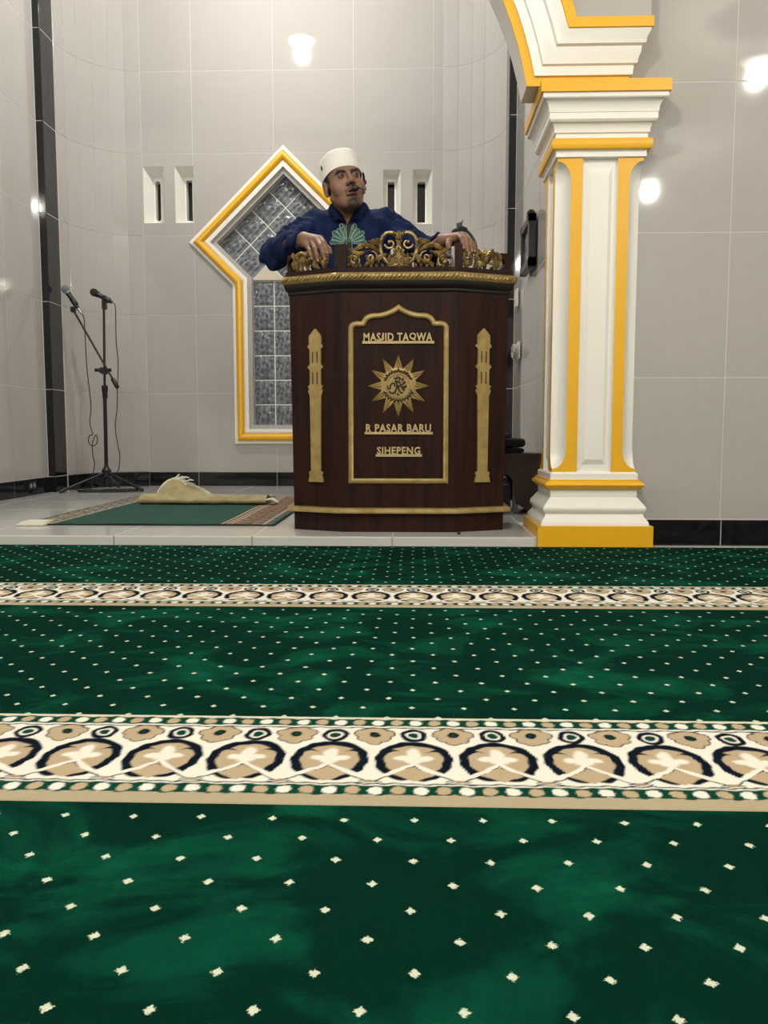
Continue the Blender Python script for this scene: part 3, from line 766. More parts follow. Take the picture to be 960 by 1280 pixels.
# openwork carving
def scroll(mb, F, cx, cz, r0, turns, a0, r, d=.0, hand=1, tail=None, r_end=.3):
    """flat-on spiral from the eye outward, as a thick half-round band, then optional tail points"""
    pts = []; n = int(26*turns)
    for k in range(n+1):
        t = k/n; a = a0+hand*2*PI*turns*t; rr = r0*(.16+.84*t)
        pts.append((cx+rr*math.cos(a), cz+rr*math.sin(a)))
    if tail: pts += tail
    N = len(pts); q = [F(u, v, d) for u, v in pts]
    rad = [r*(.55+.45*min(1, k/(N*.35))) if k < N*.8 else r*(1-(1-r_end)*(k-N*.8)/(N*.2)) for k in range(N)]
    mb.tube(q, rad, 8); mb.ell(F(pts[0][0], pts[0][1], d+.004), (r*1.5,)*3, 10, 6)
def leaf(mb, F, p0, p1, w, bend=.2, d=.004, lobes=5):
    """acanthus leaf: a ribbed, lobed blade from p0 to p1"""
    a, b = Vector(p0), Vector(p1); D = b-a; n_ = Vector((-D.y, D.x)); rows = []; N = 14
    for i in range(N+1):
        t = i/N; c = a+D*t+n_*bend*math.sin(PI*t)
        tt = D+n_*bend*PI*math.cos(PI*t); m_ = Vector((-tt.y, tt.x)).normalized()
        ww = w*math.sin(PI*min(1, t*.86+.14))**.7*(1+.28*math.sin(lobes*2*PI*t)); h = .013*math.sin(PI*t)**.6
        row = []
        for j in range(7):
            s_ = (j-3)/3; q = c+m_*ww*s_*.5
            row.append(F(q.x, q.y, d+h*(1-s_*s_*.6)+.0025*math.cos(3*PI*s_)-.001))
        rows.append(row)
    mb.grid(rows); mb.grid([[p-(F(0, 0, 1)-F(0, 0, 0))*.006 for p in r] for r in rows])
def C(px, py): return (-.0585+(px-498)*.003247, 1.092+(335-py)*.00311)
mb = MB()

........

EXERCISE DIRECTIONS: Working from the material above, transcribe it exactly while omitting pictures.

COMPLETED TASK:
Continue the Blender Python script for this scene: part 3, from line 766. More parts follow. Take the picture to be 960 by 1280 pixels.
# openwork carving
def scroll(mb, F, cx, cz, r0, turns, a0, r, d=.0, hand=1, tail=None, r_end=.3):
    """flat-on spiral from the eye outward, as a thick half-round band, then optional tail points"""
    pts = []; n = int(26*turns)
    for k in range(n+1):
        t = k/n; a = a0+hand*2*PI*turns*t; rr = r0*(.16+.84*t)
        pts.append((cx+rr*math.cos(a), cz+rr*math.sin(a)))
    if tail: pts += tail
    N = len(pts); q = [F(u, v, d) for u, v in pts]
    rad = [r*(.55+.45*min(1, k/(N*.35))) if k < N*.8 else r*(1-(1-r_end)*(k-N*.8)/(N*.2)) for k in range(N)]
    mb.tube(q, rad, 8); mb.ell(F(pts[0][0], pts[0][1], d+.004), (r*1.5,)*3, 10, 6)
def leaf(mb, F, p0, p1, w, bend=.2, d=.004, lobes=5):
    """acanthus leaf: a ribbed, lobed blade from p0 to p1"""
    a, b = Vector(p0), Vector(p1); D = b-a; n_ = Vector((-D.y, D.x)); rows = []; N = 14
    for i in range(N+1):
        t = i/N; c = a+D*t+n_*bend*math.sin(PI*t)
        tt = D+n_*bend*PI*math.cos(PI*t); m_ = Vector((-tt.y, tt.x)).normalized()
        ww = w*math.sin(PI*min(1, t*.86+.14))**.7*(1+.28*math.sin(lobes*2*PI*t)); h = .013*math.sin(PI*t)**.6
        row = []
        for j in range(7):
            s_ = (j-3)/3; q = c+m_*ww*s_*.5
            row.append(F(q.x, q.y, d+h*(1-s_*s_*.6)+.0025*math.cos(3*PI*s_)-.001))
        rows.append(row)
    mb.grid(rows); mb.grid([[p-(F(0, 0, 1)-F(0, 0, 0))*.006 for p in r] for r in rows])
def C(px, py): return (-.0585+(px-498)*.003247, 1.092+(335-py)*.00311)
mb = MB()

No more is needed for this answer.